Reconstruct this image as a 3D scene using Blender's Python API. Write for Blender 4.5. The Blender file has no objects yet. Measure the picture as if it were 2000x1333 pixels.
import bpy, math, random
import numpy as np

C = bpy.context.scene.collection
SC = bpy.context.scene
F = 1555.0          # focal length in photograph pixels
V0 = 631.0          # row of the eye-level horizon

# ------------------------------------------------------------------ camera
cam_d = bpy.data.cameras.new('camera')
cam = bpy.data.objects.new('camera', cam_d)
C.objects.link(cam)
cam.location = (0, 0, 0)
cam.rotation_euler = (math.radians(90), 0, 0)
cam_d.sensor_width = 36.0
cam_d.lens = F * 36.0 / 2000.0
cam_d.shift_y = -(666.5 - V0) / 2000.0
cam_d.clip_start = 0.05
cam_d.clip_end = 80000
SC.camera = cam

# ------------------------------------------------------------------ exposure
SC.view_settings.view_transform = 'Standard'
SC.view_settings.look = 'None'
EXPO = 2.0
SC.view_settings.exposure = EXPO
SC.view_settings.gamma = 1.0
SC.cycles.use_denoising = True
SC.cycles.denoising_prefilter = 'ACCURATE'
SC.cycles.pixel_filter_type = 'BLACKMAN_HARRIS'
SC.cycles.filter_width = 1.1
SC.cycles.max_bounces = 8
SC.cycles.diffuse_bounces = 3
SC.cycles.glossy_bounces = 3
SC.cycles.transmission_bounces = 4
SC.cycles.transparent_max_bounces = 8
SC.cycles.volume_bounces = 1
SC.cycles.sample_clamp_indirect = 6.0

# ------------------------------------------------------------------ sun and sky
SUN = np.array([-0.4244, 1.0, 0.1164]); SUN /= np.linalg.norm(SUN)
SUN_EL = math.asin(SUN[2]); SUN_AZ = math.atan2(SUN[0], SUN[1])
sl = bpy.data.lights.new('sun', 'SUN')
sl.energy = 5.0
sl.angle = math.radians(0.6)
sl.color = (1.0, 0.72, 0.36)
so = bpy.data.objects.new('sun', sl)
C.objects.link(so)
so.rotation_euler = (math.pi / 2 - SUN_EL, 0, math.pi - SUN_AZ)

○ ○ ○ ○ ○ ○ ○

Print the material above verbatim, first line through the line containing "SC.cycles.sample_clamp_indirect = 6.0", both included.

Correct answer ->
Reconstruct this image as a 3D scene using Blender's Python API. Write for Blender 4.5. The Blender file has no objects yet. Measure the picture as if it were 2000x1333 pixels.
import bpy, math, random
import numpy as np

C = bpy.context.scene.collection
SC = bpy.context.scene
F = 1555.0          # focal length in photograph pixels
V0 = 631.0          # row of the eye-level horizon

# ------------------------------------------------------------------ camera
cam_d = bpy.data.cameras.new('camera')
cam = bpy.data.objects.new('camera', cam_d)
C.objects.link(cam)
cam.location = (0, 0, 0)
cam.rotation_euler = (math.radians(90), 0, 0)
cam_d.sensor_width = 36.0
cam_d.lens = F * 36.0 / 2000.0
cam_d.shift_y = -(666.5 - V0) / 2000.0
cam_d.clip_start = 0.05
cam_d.clip_end = 80000
SC.camera = cam

# ------------------------------------------------------------------ exposure
SC.view_settings.view_transform = 'Standard'
SC.view_settings.look = 'None'
EXPO = 2.0
SC.view_settings.exposure = EXPO
SC.view_settings.gamma = 1.0
SC.cycles.use_denoising = True
SC.cycles.denoising_prefilter = 'ACCURATE'
SC.cycles.pixel_filter_type = 'BLACKMAN_HARRIS'
SC.cycles.filter_width = 1.1
SC.cycles.max_bounces = 8
SC.cycles.diffuse_bounces = 3
SC.cycles.glossy_bounces = 3
SC.cycles.transmission_bounces = 4
SC.cycles.transparent_max_bounces = 8
SC.cycles.volume_bounces = 1
SC.cycles.sample_clamp_indirect = 6.0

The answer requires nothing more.